> Available data:

----------

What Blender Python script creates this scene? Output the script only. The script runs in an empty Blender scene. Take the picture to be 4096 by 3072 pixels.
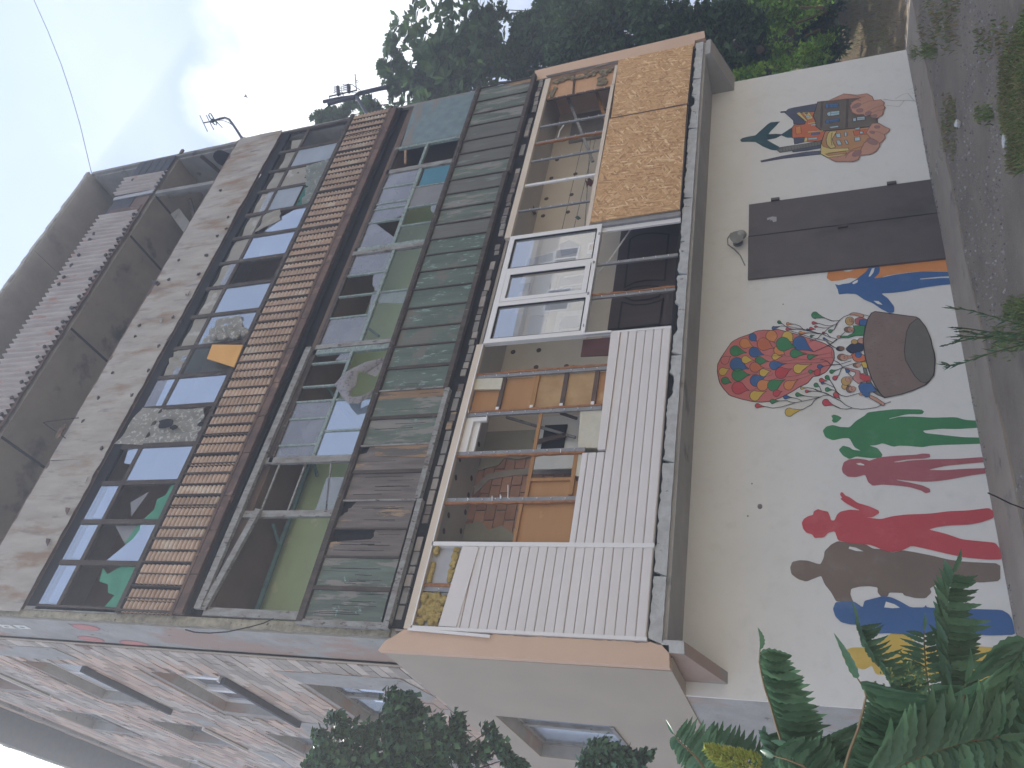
import bpy, math, random
from mathutils import Vector, Matrix, noise
random.seed(7)
SC = bpy.context.scene
COL = SC.collection
# ------------------------------------------------------------------ camera
F_PX = 3285.25
C0 = Vector((-2.8441, -7.6766, 1.5956))
RR = Vector((0.795361261, -0.602782102, -0.063672609))
UU = Vector((-0.173894017, -0.327549413, 0.928693842))
FW = Vector((0.580655952, 0.72757482, 0.365340315))
cam = bpy.data.cameras.new('camera')
cam.sensor_width = 36.0; cam.lens = F_PX / 4096 * 36.0
cam.clip_start = 0.05; cam.clip_end = 2000
co = bpy.data.objects.new('camera', cam); COL.objects.link(co)
M3 = Matrix((-UU, RR, -FW)).transposed()      # the photograph was taken with the phone upright and is stored on its side
co.matrix_world = Matrix.Translation(C0) @ M3.to_4x4()
SC.camera = co
# ------------------------------------------------------------------ light
HAZE = 0.012
SUN = Vector((0.06, 0.43, 0.90)).normalized()
SUN_EL = math.asin(SUN.z); SUN_AZ = math.atan2(SUN.x, SUN.y)
w = bpy.data.worlds.new('World'); SC.world = w; w.use_nodes = True
nt = w.node_tree; nt.nodes.clear()
def N(t, x=None, **k):
    n = t.nodes.new(x)
    for a, b in k.items(): setattr(n, a, b)
    return n
out = N(nt, 'ShaderNodeOutputWorld'); bg = N(nt, 'ShaderNodeBackground')
sky = N(nt, 'ShaderNodeTexSky', sky_type='NISHITA', sun_disc=False, sun_elevation=SUN_EL, sun_rotation=SUN_AZ, air_density=1.2, dust_density=0.6, ozone_density=1.0)
tc = N(nt, 'ShaderNodeTexCoord'); L_ = nt.links.new
def noise_(scale, stretch, loc, det=8):
    mp = N(nt, 'ShaderNodeMapping'); mp.inputs['Scale'].default_value = stretch; mp.inputs['Location'].default_value = loc
    nz = N(nt, 'ShaderNodeTexNoise'); nz.inputs['Scale'].default_value = scale; nz.inputs['Detail'].default_value = det; nz.inputs['Roughness'].default_value = 0.5
    L_(tc.outputs['Generated'], mp.inputs['Vector']); L_(mp.outputs[0], nz.inputs['Vector']); return nz.outputs[0]
def ramp_(v, a, b, lo=0.0, hi=1.0):
    m = N(nt, 'ShaderNodeMapRange', interpolation_type='SMOOTHSTEP'); m.inputs[1].default_value = a; m.inputs[2].default_value = b; m.inputs[3].default_value = lo; m.inputs[4].default_value = hi
    L_(v, m.inputs[0]); return m.outputs[0]
def near_(c):
    d = N(nt, 'ShaderNodeVectorMath', operation='DOT_PRODUCT'); L_(tc.outputs['Generated'], d.inputs[0]); d.inputs[1].default_value = Vector(c).normalized(); return d.outputs['Value']
def add_(a, b, op='ADD'):
    m = N(nt, 'ShaderNodeMath', operation=op); L_(a, m.inputs[0]); L_(b, m.inputs[1]); return m.outputs[0]
# one big bright cumulus beside the roof plus thin wisps elsewhere
big = ramp_(add_(ramp_(near_((.862, .403, .565)), .978, 1.0, 0, .74), ramp_(noise_(4.2, (1,1,1), (.3,.1,.7)), .25, .75)), .66, 1.35)
big2 = ramp_(add_(ramp_(near_((.111, .805, .959)), .95, 1.0, 0, .6), noise_(2.4, (1,1,1.6), (.9,.4,.2))), .72, 1.0)
wisp = ramp_(noise_(1.6, (1,1,2.0), (4.3,1.1,.7)), .50, .85, 0, .3)
cl1 = add_(add_(big, big2, 'MAXIMUM'), wisp, 'MAXIMUM')
hz = N(nt, 'ShaderNodeMix', data_type='RGBA'); hz.inputs['Factor'].default_value = .92; hz.inputs['B'].default_value = (4.3, 5.5, 8.0, 1)   # thin even summer haze over the whole dome
mx = N(nt, 'ShaderNodeMix', data_type='RGBA'); mx.inputs['B'].default_value = (12.5, 12.8, 13.0, 1)
L_(sky.outputs[0], hz.inputs['A']); L_(hz.outputs['Result'], mx.inputs['A']); L_(cl1, mx.inputs['Factor']); L_(mx.outputs['Result'], bg.inputs[0])
bg.inputs[1].default_value = 0.10
nt.links.new(bg.outputs[0], out.inputs[0])
sl = bpy.data.lights.new('sun', 'SUN'); sl.energy = 5.0; sl.angle = math.radians(0.5); sl.color = (1, 0.95, 0.86)
so = bpy.data.objects.new('sun', sl); COL.objects.link(so)
so.rotation_euler = SUN.to_track_quat('Z', 'Y').to_euler(); so.location = (0, -5, 25)
SC.view_settings.view_transform = 'Standard'; SC.view_settings.look = 'None'; SC.view_settings.exposure = 0.7; SC.view_settings.gamma = 1
# ------------------------------------------------------------------ photograph measurements -> points on real planes of the place
CR = dict(T1=(0,0,.66305),T2=(1000,0,.66305),T3=(2000,0,.66305),T4=(3000,0,.66304),M1=(0,1000,.66305),M2=(1000,1000,.66305),M3=(2000,1000,.66305),M4=(3000,1000,.66304),B1=(0,1972,.66305),B2=(1000,1972,.66305),B3=(2000,1972,.66305),B4=(3000,1972,.66304),H=(2920,340,.30741),BL=(2840,1220,.28937),BK=(3260,1200,.28937),RF=(180,640,.48222),W5=(100,1700,.48222),D6=(2050,860,.32543),I7=(1700,1300,.54237),V8=(1000,450,.30139),S=(0,0,1),G1=(3420,0,.42197),G2=(3600,1000,.36166),P3=(2700,2500,.34483),U4=(1500,2200,.52562),A5=(0,2400,.45208),N6=(700,250,.45208))
def ray(k, x, y):
    a, b, s = CR[k]; X = a + x*s; Y = b + y*s
    return FW + RR*((1536 - Y)/F_PX) - UU*((X - 2048)/F_PX)
def on(k, x, y, ax, v):
    d = ray(k, x, y); return C0 + d*((v - C0[ax])/d[ax])
def at(k, x, y, t): return C0 + ray(k, x, y)*t
def XZ(k, pts, Y=0.0): return [(p.x, p.z) for p in (on(k, q[0], q[1], 1, Y) for q in pts)]
# ------------------------------------------------------------------ materials
MAT = {}
def mat(name, c1, c2=None, sc=4.0, st=(1,1,1), rough=0.85, c3=None, sc3=6.0, thr=0.55, wid=0.06, st3=None, bump=0.25, bsc=None, metal=0.0, trans=0.0, spec=0.3, detail=7, c4=None, sc4=1.2, thr4=.58, st4=(1,1,1), dist=0.01, vary=0.0):
    m = bpy.data.materials.new(name); m.use_nodes = True; t = m.node_tree; b = t.nodes['Principled BSDF']
    L = t.links.new
    geo = N(t, 'ShaderNodeNewGeometry')
    def noi(scale, stretch, off, det=detail, ro=.6):
        mpn = N(t, 'ShaderNodeMapping'); mpn.inputs['Scale'].default_value = stretch; mpn.inputs['Location'].default_value = (off, off*1.7, off*.3)
        n = N(t, 'ShaderNodeTexNoise'); n.inputs['Scale'].default_value = scale; n.inputs['Detail'].default_value = det; n.inputs['Roughness'].default_value = ro
        L(geo.outputs['Position'], mpn.inputs['Vector']); L(mpn.outputs[0], n.inputs['Vector']); return n
    c2 = c2 or tuple(v*0.8 for v in c1)
    n1 = noi(sc, st, 0.0)
    r1 = N(t, 'ShaderNodeValToRGB'); r1.color_ramp.elements[0].position = .32; r1.color_ramp.elements[1].position = .68
    r1.color_ramp.elements[0].color = (*c2, 1); r1.color_ramp.elements[1].color = (*c1, 1)
    L(n1.outputs[0], r1.inputs[0]); col = r1.outputs[0]
    def over(col, c, scale, stretch, th, off):
        n = noi(scale, stretch, off); r = N(t, 'ShaderNodeValToRGB'); r.color_ramp.elements[0].position = th; r.color_ramp.elements[1].position = th + wid
        L(n.outputs[0], r.inputs[0]); mm = N(t, 'ShaderNodeMix', data_type='RGBA'); mm.inputs['B'].default_value = (*c, 1)
        L(r.outputs[0], mm.inputs['Factor']); L(col, mm.inputs['A']); return mm.outputs['Result'], r.outputs[0]
    if c3: col, _ = over(col, c3, sc3, st3 or st, thr, 3.1)
    if c4: col, _ = over(col, c4, sc4, st4, thr4, 8.3)
    if vary:
        oi = N(t, 'ShaderNodeObjectInfo'); ad = N(t, 'ShaderNodeMath', operation='ADD'); L(oi.outputs['Random'], ad.inputs[0]); L(geo.outputs['Random Per Island'], ad.inputs[1])
        fr = N(t, 'ShaderNodeMath', operation='FRACT'); L(ad.outputs[0], fr.inputs[0])
        mr = N(t, 'ShaderNodeMapRange'); mr.inputs[3].default_value = 1-vary; mr.inputs[4].default_value = 1+vary; L(fr.outputs[0], mr.inputs[0])
        hs = N(t, 'ShaderNodeHueSaturation'); L(mr.outputs[0], hs.inputs['Value']); L(col, hs.inputs['Color'])
        m2 = N(t, 'ShaderNodeMapRange'); m2.inputs[3].default_value = .5-vary*.06; m2.inputs[4].default_value = .5+vary*.04; L(geo.outputs['Random Per Island'], m2.inputs[0]); L(m2.outputs[0], hs.inputs['Hue'])
        col = hs.outputs[0]
    L(col, b.inputs['Base Color'])
    b.inputs['Roughness'].default_value = rough; b.inputs['Metallic'].default_value = metal
    b.inputs['Specular IOR Level'].default_value = spec
    if bump:
        nb = noi(bsc or sc*6, st, 1.3, 5, .65); bn = N(t, 'ShaderNodeBump'); bn.inputs['Strength'].default_value = bump; bn.inputs['Distance'].default_value = dist
        L(nb.outputs[0], bn.inputs['Height']); L(bn.outputs[0], b.inputs['Normal'])
    if trans:
        tr = N(t, 'ShaderNodeBsdfTranslucent'); L(col, tr.inputs[0]); ms = N(t, 'ShaderNodeMixShader'); ms.inputs[0].default_value = trans
        L(b.outputs[0], ms.inputs[1]); L(tr.outputs[0], ms.inputs[2]); L(ms.outputs[0], t.nodes['Material Output'].inputs[0])
    MAT[name] = m; return m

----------

> What the task asks: Search the data for "scene". Copy every line that has it.

> Answer for the task:
What Blender Python script creates this scene? Output the script only. The script runs in an empty Blender scene. Take the picture to be 4096 by 3072 pixels.
SC = bpy.context.scene